REPUBLIKA.CO.ID, ISLAMABAD -- Presiden Majelis Umum PBB (UNGA) mengatakan India dan Pakistan harus 'menahan' diri dari mengambil langkah lebih lanjut mengenai Kashmir yang disengketakan. Pasalnya dua negara bertetangga itu kembali bersitegang atas wilayah Himalaya pekan ini.
Pernyataan Presiden UNGA Volkan Bozkir disampaikan dalam konferensi pers bersama Menteri Luar Negeri Pakistan Shah Mehmood Qureshi di ibu kota Islamabad. Konferensi pers digelar usai Bozkir menyelesaikan kunjungan selama tiga hari ke negara mayoritas Muslim itu.
"Namun kedua belah pihak, semua pihak, harus menahan diri dari mengambil langkah yang dapat berdampak pada status Jammu dan Kashmir," kata Bozkir yang mulai menjabat September tahun lalu, seperti dikutip dari Aljazirah, Jumat (28/5).

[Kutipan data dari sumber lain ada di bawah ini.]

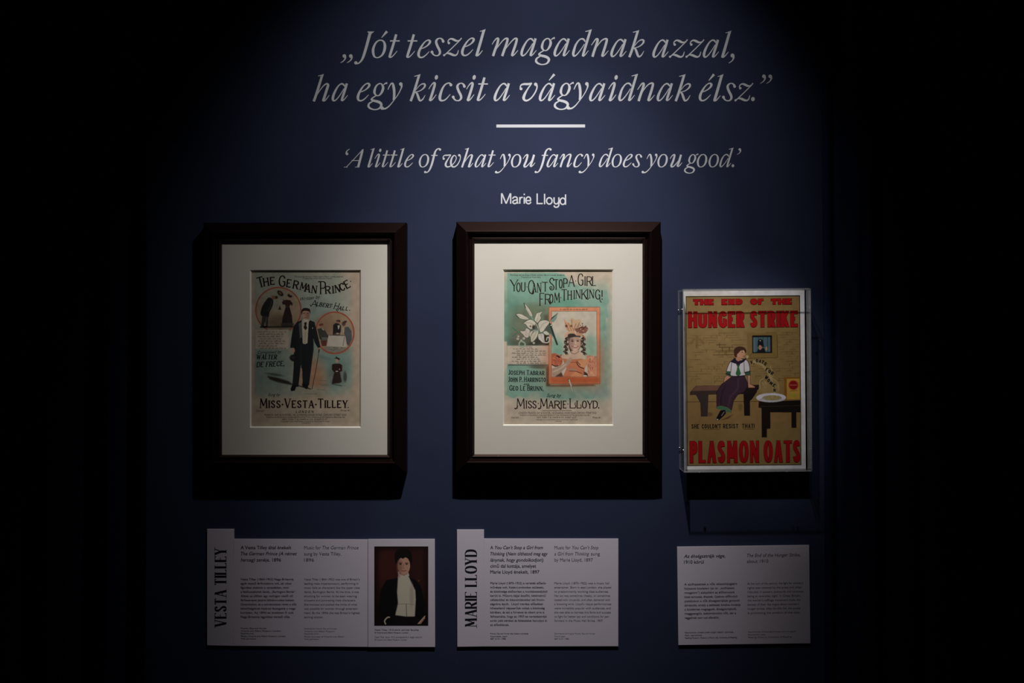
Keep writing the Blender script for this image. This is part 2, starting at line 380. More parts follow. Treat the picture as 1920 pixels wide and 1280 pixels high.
# ------------------------------------------------------------------ capital letters for titles and posters
CAPS = {
 'A': (1.0, [('t', (0, 0), (.5, 1)), ('T', (.5, 1), (1, 0)), ('t', (.18, .33), (.82, .33))], [(0, 0), (1, 0)]),
 'B': (.85, [('T', (0, 0), (0, 1)), ('c', (0, 1), (.55, 1), (.88, .9), (.88, .65), (.55, .53), (0, .53)), ('c', (0, .53), (.62, .53), (1, .4), (1, .13), (.62, 0), (0, 0))], []),
 'C': (.9, [('c', (1, .74), (.82, .95), (.52, 1), (.16, .86), (0, .5), (.16, .14), (.52, 0), (.82, .05), (1, .26))], []),
 'D': (.95, [('T', (0, 0), (0, 1)), ('c', (0, 1), (.45, 1), (.88, .84), (1, .5), (.88, .16), (.45, 0), (0, 0))], []),
 'E': (.8, [('T', (0, 0), (0, 1)), ('t', (0, 1), (1, 1)), ('t', (0, .52), (.75, .52)), ('t', (0, 0), (1, 0))], [], [(1, 1, -1), (1, 0, 1)]),
 'F': (.75, [('T', (0, 0), (0, 1)), ('t', (0, 1), (1, 1)), ('t', (0, .52), (.75, .52))], [(0, 0)], [(1, 1, -1)]),
 'G': (.95, [('c', (1, .76), (.82, .95), (.52, 1), (.16, .86), (0, .5), (.16, .14), (.52, 0), (.84, .04), (1, .2)), ('T', (1, .08), (1, .46)), ('t', (.6, .46), (1, .46))], []),
 'H': (1.0, [('T', (0, 0), (0, 1)), ('T', (1, 0), (1, 1)), ('t', (0, .52), (1, .52))], [(0, 0), (0, 1), (1, 0), (1, 1)]),
 'I': (.3, [('T', (.5, 0), (.5, 1))], [(.5, 0), (.5, 1)]),
 'J': (.55, [('c', (1, 1), (1, .3), (.85, .05), (.5, 0), (0, .14))], [(1, 1)]),
 'K': (.95, [('T', (0, 0), (0, 1)), ('t', (1, 1), (0, .4)), ('T', (.3, .62), (1, 0))], [(0, 0), (0, 1), (1, 0)]),
 'L': (.75, [('T', (0, 0), (0, 1)), ('t', (0, 0), (1, 0))], [(0, 1)], [(1, 0, 1)]),
 'M': (1.2, [('t', (.04, 0), (.1, 1)), ('T', (.1, 1), (.5, .2)), ('t', (.5, .2), (.9, 1)), ('T', (.9, 1), (.96, 0))], [(.04, 0), (.96, 0)]),
 'N': (1.0, [('t', (0, 0), (0, 1)), ('T', (0, 1), (1, 0)), ('t', (1, 0), (1, 1))], [(0, 0), (1, 1)]),
 'O': (1.0, [('o', (0, .5), (.14, .86), (.5, 1), (.86, .86), (1, .5), (.86, .14), (.5, 0), (.14, .14))], []),
 'P': (.8, [('T', (0, 0), (0, 1)), ('c', (0, 1), (.6, 1), (1, .88), (1, .6), (.6, .46), (0, .46))], [(0, 0)]),
 'R': (.9, [('T', (0, 0), (0, 1)), ('c', (0, 1), (.55, 1), (.9, .88), (.9, .62), (.55, .48), (0, .48)), ('T', (.45, .48), (1, 0))], [(0, 0), (1, 0)]),
 'S': (.8, [('c', (.92, .78), (.76, .95), (.48, 1), (.14, .9), (.06, .7), (.36, .55), (.72, .42), (.95, .25), (.84, .07), (.5, 0), (.2, .05), (.02, .24))], []),
 'T': (.9, [('t', (0, 1), (1, 1)), ('T', (.5, 0), (.5, 1))], [(.5, 0)], [(0, 1, -1), (1, 1, -1)]),
 'U': (.95, [('c', (0, 1), (0, .3), (.14, .06), (.5, 0), (.86, .06), (1, .3), (1, 1))], [(0, 1), (1, 1)]),
 'V': (1.0, [('T', (0, 1), (.5, 0)), ('t', (.5, 0), (1, 1))], [(0, 1), (1, 1)]),
 'W': (1.4, [('T', (0, 1), (.28, 0)), ('t', (.28, 0), (.5, .9)), ('T', (.5, .9), (.74, 0)), ('t', (.74, 0), (1, 1))], [(0, 1), (1, 1)]),
 'Y': (.95, [('T', (0, 1), (.5, .45)), ('t', (1, 1), (.5, .45)), ('T', (.5, .45), (.5, 0))], [(0, 1), (1, 1), (.5, 0)]),
 '!': (.25, [('T', (.5, .3), (.5, 1))], []),
 "'": (.2, [('T', (.5, .78), (.5, 1))], []),
 '.': (.25, [], []), '·': (.35, [], []), ',': (.25, [], []), ' ': (.4, [], []),
}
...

"Hal ini saya pikir penting sebagai bagian bagaimana kami memandang kasus ini," tambah mantan diplomat dan politisi Turki tersebut.
Sejak merdeka dari Inggris pada tahun 1947, India dan Pakistan sudah menggelar dua perang skala besar di daerah perbatasan tersebut. Kedua mengeklaim Kashmir seutuhnya tapi hanya mengelolanya sebagian.

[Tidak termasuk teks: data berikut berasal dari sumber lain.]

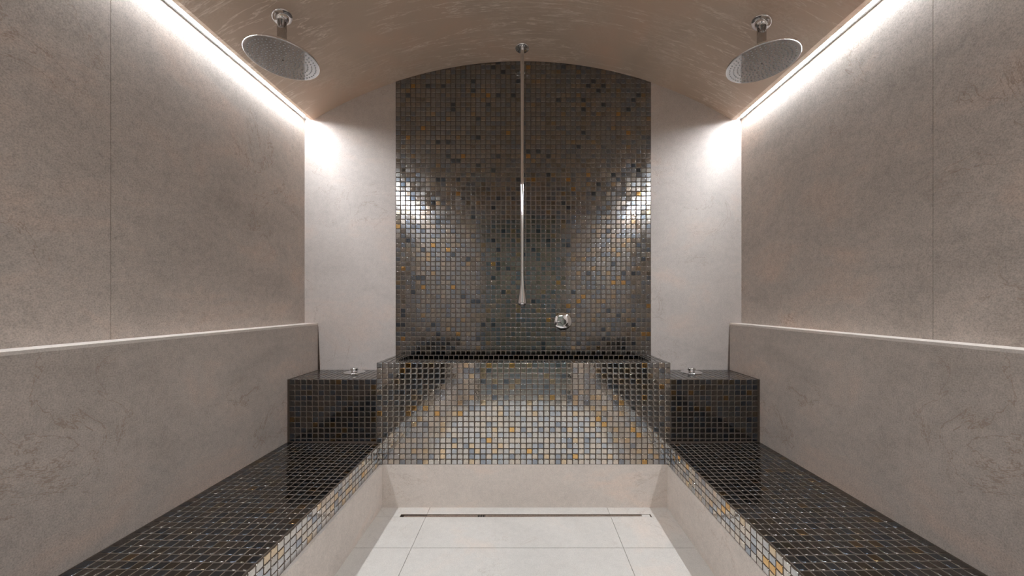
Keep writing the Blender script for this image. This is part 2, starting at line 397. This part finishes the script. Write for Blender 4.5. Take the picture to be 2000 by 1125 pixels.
# ---------------------------------------------------------------- benches
YN = YR
def bench(side):
    s, xe, xw, xp = (1, EXL, BXL, PXL) if side == 'left' else (-1, EXR, BXR, PXR)
    t = thing('tiled_bench', 'low bench with dark mosaic seat along the %s wall of the room' % side, 'bench', (xw, 0, 0), 'mosaic benches along the side walls')
    W = abs(xe-xw)                                   # local x = s * distance from the backrest
    mb = MB(); a, b = sorted((0, s*abs(xp-xw)))
    mb.box(a, b, YN, YT-.001, 0, ZM, M_STONE_L); mb.build('plinth', t)
    # seat core in grout: the top falls a little towards the aisle
    g = TT*.55
    mb = MB()
    q = [(0, ZM), (s*(W-g), ZM), (s*(W-g), ZB-g), (0, ZBW-g)]
    if s < 0: q = q[::-1]
    mb.prism_y(q, YN, YT-.001, M_GROUT)
    sl = (ZB-ZBW)/W; ln = math.sqrt(1+sl*sl)
    U = (s/ln, 0, sl/ln); Nn = (-sl*s/ln, 0, 1/ln)
    O = (0, YT, ZBW-TT)
    r = random.Random(11 if s > 0 else 12)
    us = [0.004]+[W*ln-.002-PX*(16-i)*.985 for i in range(1, 17)]
    vs = steps(0, YT-YN, .0318)
    mosaic(mb, O, U, (0, -1, 0), Nn, us, vs, gu=.0042, gv=.0036, rnd=r)
    mb.build('seat', t)
    mb = MB()
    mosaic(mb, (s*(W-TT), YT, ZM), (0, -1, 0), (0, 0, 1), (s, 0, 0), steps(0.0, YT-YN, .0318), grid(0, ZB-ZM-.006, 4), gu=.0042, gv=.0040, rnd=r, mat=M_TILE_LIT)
    mb.build('front_edge', t)
bench('left'); bench('right')

# ---------------------------------------------------------------- tiled side steps
def step(side):
    s, xw, xt = (1, BXL, TXL) if side == 'left' else (-1, BXR, TXR)
    t = thing('tiled_step', 'dark mosaic block holding a chrome button, %s of the basin' % side, 'step', (xw, YT, 0), 'mosaic steps beside the basin')
    W = abs(xt-xw); g = TT*.55; a, b = sorted((0, s*(W-.0005)))
    r = random.Random(21 if s > 0 else 22)
    mb = MB(); mb.box(a, b, g, YB-YT-.0005, 0, ZSTEP-g, M_GROUT); mb.build('core', t)
    mb = MB()
    us = [W-PX*i*1.012 for i in range(16)][::-1]; us = [.003]+us if us[0] > .008 else us
    vs = [ZSTEP-PZ*i for i in range(12)][::-1]; vs = [.3805]+vs
    mosaic(mb, (0, TT, 0), (s, 0, 0), (0, 0, 1), (0, -1, 0), us, vs, rnd=r); mb.build('front_face', t)
    mb = MB()
    mosaic(mb, (0, 0, ZSTEP-TT), (s, 0, 0), (0, 1, 0), (0, 0, 1), us, steps(0.001, YB-YT, .0333), rnd=r, gu=.0042, gv=.0036); mb.build('top_face', t)
step('left'); step('right')

# ---------------------------------------------------------------- basin
t = thing('tiled_basin', 'large mosaic clad water basin on pale stone plinth at the back wall', 'basin', ((TXL+TXR)/2, YT, 0))
ox = (TXL+TXR)/2; g = TT*.55; hw = (TXR-TXL)/2; D = YB-YT; RS, RF, ZI = .088, .078, .42
IL, IR = -hw+RS, hw-RS
mb = MB(); mb.box(PXL-ox, PXR-ox, -.0006, .05, 0, ZM, M_STONE_L); mb.build('plinth', t)
mb = MB()
mb.box(-hw+g, hw-g, g, RF-g, ZM, ZT-g, M_GROUT); mb.box(-hw+g, IL-g, RF-g, D-.0005, ZM, ZT-g, M_GROUT); mb.box(IR+g, hw-g, RF-g, D-.0005, ZM, ZT-g, M_GROUT)
mb.box(IL-g, IR+g, RF-g, D-.0005, ZM, ZI, M_GROUT); mb.build('core', t)
r = random.Random(31)
mb = MB(); us = grid(-hw, hw, 51); vs = grid(ZM, ZT, 19)
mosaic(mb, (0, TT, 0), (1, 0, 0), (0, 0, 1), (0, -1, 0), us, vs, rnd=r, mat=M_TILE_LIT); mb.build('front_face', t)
mb = MB()
mosaic(mb, (0, 0, ZT-TT), (1, 0, 0), (0, 1, 0), (0, 0, 1), us, grid(.001, RF, 2), rnd=r)
for e in (-1, 1):
    a, b = sorted((e*hw, e*(hw-RS)))
    mosaic(mb, (0, 0, ZT-TT), (1, 0, 0), (0, 1, 0), (0, 0, 1), grid(a, b, 3), grid(RF, D, 7), rnd=r)
mb.build('rim', t)
mb = MB(); vi = [ZT-PZ*i for i in range(14)][::-1]
mosaic(mb, (0, RF-TT, 0), (1, 0, 0), (0, 0, 1), (0, 1, 0), grid(IL, IR, 46), vi, rnd=r)
mb.box(IL-.004, IR+.004, D-.0035, D-.0003, ZI, ZT-.0005, M_GROUT)
mosaic(mb, (0, D-.0035+g, 0), (1, 0, 0), (0, 0, 1), (0, -1, 0), grid(IL, IR, 46), vi, rnd=r)
mosaic(mb, (IL-TT, 0, 0), (0, 1, 0), (0, 0, 1), (1, 0, 0), grid(RF, D, 7), vi, rnd=r)
mosaic(mb, (IR+TT, 0, 0), (0, 1, 0), (0, 0, 1), (-1, 0, 0), grid(RF, D, 7), vi, rnd=r)
mosaic(mb, (0, 0, ZI-TT*.4), (1, 0, 0), (0, 1, 0), (0, 0, 1), grid(IL, IR, 46), grid(RF, D, 7), rnd=r)
mb.build('inner_lining', t)
for e in (-1, 1):
    mb = MB(); mosaic(mb, (e*(hw-TT), 0, 0), (0, 1, 0), (0, 0, 1), (e, 0, 0), grid(0, D, 9), [ZT-PZ*i for i in range(4)][::-1], rnd=r)
    mb.build('outer_side', t)

# ---------------------------------------------------------------- mosaic panel on the back wall
mb = MB(); r = random.Random(41); us = grid(MXL, MXR, 51)
rows = int((arch(0)-ZT)/PZ)+2
vs = [ZT+PZ*i for i in range(rows)]
pl = [(MXL, ZT+.0005), (MXR, ZT+.0005)] + [(MXR+(MXL-MXR)*i/40, arch(MXR+(MXL-MXR)*i/40)-.001) for i in range(41)]
mb.prism_y(pl, YB-.0035, YB-.001, M_GROUT)
yf = YB-.0035+g
mosaic(mb, (0, yf, 0), (1, 0, 0), (0, 0, 1), (0, -1, 0), us, vs, ztop=lambda x: arch(x), rnd=r, mat=M_TILE)
tag(mb.build('mosaic_panel'), 'tall dark iridescent glass mosaic panel with arched top on the back wall', 'wall mosaic')

# ---------------------------------------------------------------- linear drain
t = thing('linear_drain', 'long narrow steel slot drain set in the floor before the basin', 'drain', (0, DRY0, 0))
DW = DRY1-DRY0
mb = MB(); mb.box(DRX0, DRX1, 0, DW, -.055, -.045, M_STEEL)
mb.box(DRX0, DRX1, .0, .0012, -.045, -.0008, M_STEEL); mb.box(DRX0, DRX1, DW-.0012, DW, -.045, -.0008, M_STEEL)
mb.box(DRX0, DRX0+.0012, .0012, DW-.0012, -.045, -.0008, M_STEEL); mb.box(DRX1-.0012, DRX1, .0012, DW-.0012, -.045, -.0008, M_STEEL); mb.build('channel', t)
mb = MB(); mb.box(DRX0+.02, -.545, .005, DW-.006, -.009, -.004, M_STEEL); mb.build('lowered_cover', t)
mb = MB(); mb.box(-.543, -.262, .002, DW-.003, -.008, -.0025, M_STEEL); mb.build('left_cover', t)
mb = MB(); mb.box(-.262, -.217, .002, DW-.002, -.012, -.006, M_DARK)
for k in range(4): mb.box(-.262+.0135*k, -.258+.0135*k, .002, DW-.002, -.006, -.002, M_STEEL)
mb.build('cover_joint', t)
mb = MB()
q = [(-.216, .002), (.655, .0105), (.655, .0235), (-.216, .0235)]
mb.add([(x, y, z) for z in (-.010, -.0028) for x, y in q], [(0, 3, 2, 1), (4, 5, 6, 7), (0, 1, 5, 4), (1, 2, 6, 5), (2, 3, 7, 6), (3, 0, 4, 7)], M_STEEL); mb.build('right_cover', t)
mb = MB()
q = [(.0, .002), (.655, .002), (.655, .0082), (.0, .0035)]
mb.add([(x, y, z) for z in (-.010, -.0006) for x, y in q], [(0, 3, 2, 1), (4, 5, 6, 7), (0, 1, 5, 4), (1, 2, 6, 5), (2, 3, 7, 6), (3, 0, 4, 7)], M_FLOOR)
mb.box(.655, DRX1-.008, .0012, DW-.004, -.010, -.0004, M_FLOOR); mb.build('stone_insert', t)

# ---------------------------------------------------------------- rain shower heads
def disc_prof(R, h, e):                       # rounded-edge disc
    return [(R-e, 0), (R-e*.3, e*.25), (R, e), (R, h-e), (R-e*.3, h-e*.25), (R-e, h)]
def shower(side, fx, fy, hx, hy, hz, rot):
    t = thing('rain_shower_head', 'round chrome rain shower head hanging from the %s side of the vault' % side, 'shower head', (fx, fy, arch(fx)), 'rain shower heads under the vault')
    zc = arch(fx); ang = math.asin((fx-CX)/RAD)
    T = Matrix.Rotation(ang, 4, 'Y')
    mb = MB(); mb.lathe([(.0455, .004), (.0455, -.003), (.0435, -.0068), (.040, -.009), (.026, -.010)], M_CHROME, 56, T)
    mb.build('ceiling_flange', t)
    mb = MB(); mb.lathe([(.0265, -.008)] + [(.0265*math.cos(a), -.0095-.021*math.sin(a)) for a in [math.pi/2*i/10 for i in range(10)]], M_CHROME, 40, T); mb.build('ball_joint', t)
    dz = hz+.016-zc
    mb = MB(); mb.lathe([(.0195, -.012), (.0195, dz+.012)], M_PIPE, 40); mb.build('arm', t)
    L = Vector((hx-fx, hy-fy, hz-zc)); Rm = Matrix.Translation(L)
    mb = MB(); mb.lathe([(.030, .012), (.030, .018), (.026, .026), (.0195, .032)], M_CHROME, 40, Rm); mb.build('collar', t)
    mb = MB(); mb.lathe([(.1465, .0012), (.1495, .0012), (.1505, .003), (.1505, .0095), (.149, .0115), (.14, .0125), (.03, .0135)], M_CHROME, 96, Rm); hd = mb.build('head_body', t)
    mb = MB(); mb.lathe([(.1468, .0), (.1468, .004)], M_SATIN, 96, Rm); mb.build('spray_plate', t)
    # nozzle rings
    pos = []
    for k in range(1, 9):
        nn = 6*k
        for i in range(nn):
            a = 2*math.pi*i/nn+rot+.3*k; pos.append((.0166*k*math.cos(a), .0166*k*math.sin(a)))
    pos.sort(key=lambda p: (L.y+p[1]+fy))                 # nearest to the viewer first
    prof = [(.0031, .0006), (.0030, -.0012), (.0019, -.0022)]
    proto = MB(); proto.lathe(prof, M_NOZZLE, 10, cap=True); me = None
    for i, (a, b) in enumerate(pos[:100]):
        if me is None:
            o = proto.build('nozzle', t); me = o
        else:
            o = me.copy(); C.objects.link(o)
        o.location = L+Vector((a, b, 0))
    rest = MB()
    for a, b in pos[100:]: rest.lathe(prof, M_NOZZLE, 10, Matrix.Translation(L+Vector((a, b, 0))))
    o = rest.build('far_nozzles', t); o['kind'] = 'stuff'
    mb = MB(); mb.lathe([(.0032, .0), (.003, -.0008)], M_DARK, 16, Rm); mb.build('centre_screw', t)
shower('left', -1.148, 1.637, -1.143, 1.637, 2.332, 0.1)
shower('right', 1.140, 1.660, 1.141, 1.660, 2.332, 0.35)

# ---------------------------------------------------------------- long drop-shaped water spout
sx, sy = -.013, 2.170; zt = arch(sx)
t = thing('water_spout', 'long slender chrome spout hanging from the vault above the basin', 'spout', (sx, sy, zt))
mb = MB(); mb.lathe([(.0435, .003), (.0435, -.009), (.042, -.0115), (.014, -.0125)], M_CHROME, 56); mb.build('ceiling_flange', t)
mb = MB(); zb = 1.168-zt
mb.lathe([(.0118, -.010), (.0114, -.3), (.0100, -.8), (.0094, -1.2), (.0094, zb+.206)], M_CHROME, 40, cap=False); mb.build('pipe', t)
mb = MB()
pr = [(.0094, .205), (.0096, .185), (.0105, .160), (.0125, .135), (.0155, .108), (.0190, .082), (.0230, .060), (.0265, .042), (.0290, .029), (.0297, .021), (.0287, .013), (.0255, .0065), (.0205, .002), (.0165, .0)]
mb.lathe([(a, zb+b) for a, b in pr], M_CHROME, 48, cap=False); mb.build('drop_outlet', t)
mb = MB(); mb.lathe([(.013, zb+.002), (.013, zb-.003), (.011, zb-.004)], M_CHROME, 32); mb.build('aerator', t)

# ---------------------------------------------------------------- mixer on the mosaic
yw = YB-.0035-.0012
t = thing('mixer_tap', 'round chrome mixer with small knob on the dark back mosaic', 'tap', (.256, yw, 1.061))
Ry = Matrix.Rotation(math.pi/2, 4, 'X')       # local +z -> -y
mb = MB(); mb.lathe([(.0565, -.0015), (.0575, .0015), (.0570, .0045), (.0555, .006), (.02, .0065)], M_CHROME, 72, Ry); mb.build('wall_plate', t)
mb = MB(); mb.lathe([(.0195, .005), (.0195, .020), (.0165, .0215), (.0165, .024), (.0185, .0255), (.0185, .050), (.0170, .052)], M_CHROME, 48, Ry); mb.build('knob', t)
mb = MB(); mb.lathe([(.0045, .0), (.0045, .034), (.0035, .036)], M_CHROME, 24, Matrix.Translation((-.017, -.040, 0)) @ Matrix.Rotation(-math.pi/2, 4, 'Y')); mb.build('lever', t)

# ---------------------------------------------------------------- chrome buttons on the steps
def button(side, x):
    t = thing('step_button', 'small round chrome knob on disc set on the %s mosaic step' % side, 'button', (x, 2.205, ZSTEP), 'chrome buttons on the steps')
    mb = MB(); mb.lathe([(.064, -.001), (.064, .0025), (.062, .0042), (.02, .0048)], M_CHROME, 64); mb.build('base_disc', t)
    mb = MB(); mb.lathe([(.020, .004), (.0215, .010), (.0245, .017), (.0245, .027), (.022, .030)], M_CHROME, 40); mb.build('knob', t)
button('left', -1.083); button('right', 1.066)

Agustus 219 lalu India mencabut status khusus Kasmir yang tercantum dalam konstitusi mereka. Saat itu Perdana Menteri Narendra Modi mengatakan ia ingin meningkatkan pembangunan dan mengelola wilayah itu seperti wilayah lainnya.
Pakistan menentang langkah tersebut. Mereka menuduh India mencoba merebut wilayah itu tanpa membuat resolusi bilateral. Islamabad juga menuduh India mencoba mengubah demografi Kashmir yang mayoritas Muslim menjadi mayoritas Hindu.
Bozkir tidak menjelaskan apakah pernyataannya terkait langkah pemerintah India pada tahun 2019 atau 2020. "Saya harus tegaskan sekali lagi posisi PBB di Jammu dan Kashmir sesuai dengan piagam PBB dan resolusi Dewan Keamanan yang dapat diterapkan," katanya.
"Perjanjian Simla antara India dan Pakistan tahun 1972 menyebutkan status akhir Jammu dan Kashmir diselesaikan dengan cara yang damai sesuai dengan Piagam PBB," tambahnya.
Bozkir mendesak Pakistan untuk mengangkat isu Kashmir di PBB 'lebih keras lagi'. Menurutnya PBB dapat menggelar sidang khusus apabila cukup banyak negara yang menandatangani petisinya.